Comme beaucoup, ils pensaient enfin avoir trouvé le cadre qui leur permettrait de défendre leur culture par les moyens qu’appelait la répression que nous affrontions.Les services de la sécurité militaire n’en demandaient pas plus. Quelle aubaine! Assimiler, preuves à l’appui, la revendication berbère à l’OAS. Et ils ne se gênèrent pas. Cette aventure sera servie et réchauffée par les médias algériens ou leurs prolongements comme l’hebdomadaire Afrique-Asie chaque fois que la berbérité s’invitera aux débats. Par delà le recul politique que nous occasionna cette tragédie, une quinzaine de militants berbéristes à peine sortis de l’adolescence y laisseront leur jeunesse. Les derniers détenus de cette affaire furent libérés le 5 juillet 1987, après douze ans d’emprisonnement. Nous retrouverons quatre d’entre eux qui entamaient en 1986 leur onzième année de détention dans la prison disciplinaire de Lambèse où nous avions été expédiés après le procès de la Ligue des droits de l’homme. Leur santé physique et mentale a eu bien de la peine à résister à un régime pénitentiaire moyenâgeux.
Parmi eux, Mohamed Haroun, jeune étudiant en physique, fils d’un héros de la guerre de libération, se consumait dans une psychose qui finira par l’emporter.
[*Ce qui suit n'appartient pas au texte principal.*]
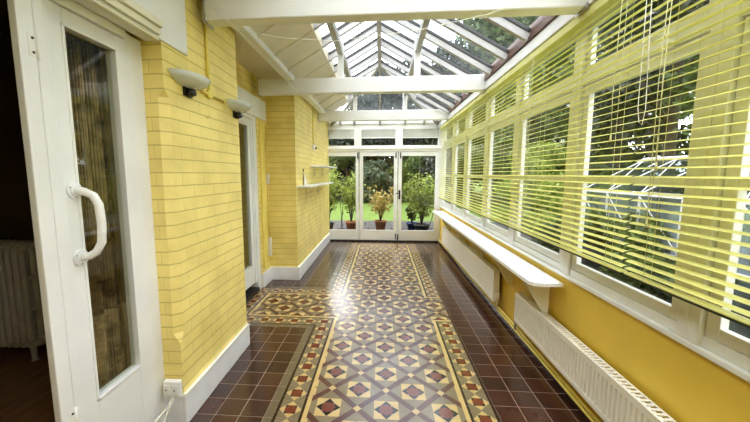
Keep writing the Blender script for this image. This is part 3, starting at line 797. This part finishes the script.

Sa vieille mère est décédée dans un accident de la route en faisant les 400 km qui séparent la vallée de la Soummam dont elle était originaire, de Lambèse pour lui rendre visite. Ce groupe infiltré avait eu le temps de déposer une petite charge d’explosifs sur une fenêtre du journal gouvernemental El Moudjahid à Alger et une autre au tribunal militaire de Constantine avant que Smaïl Medjeber ne se fasse interpeller à Oran avec une autre bombe dans son sac.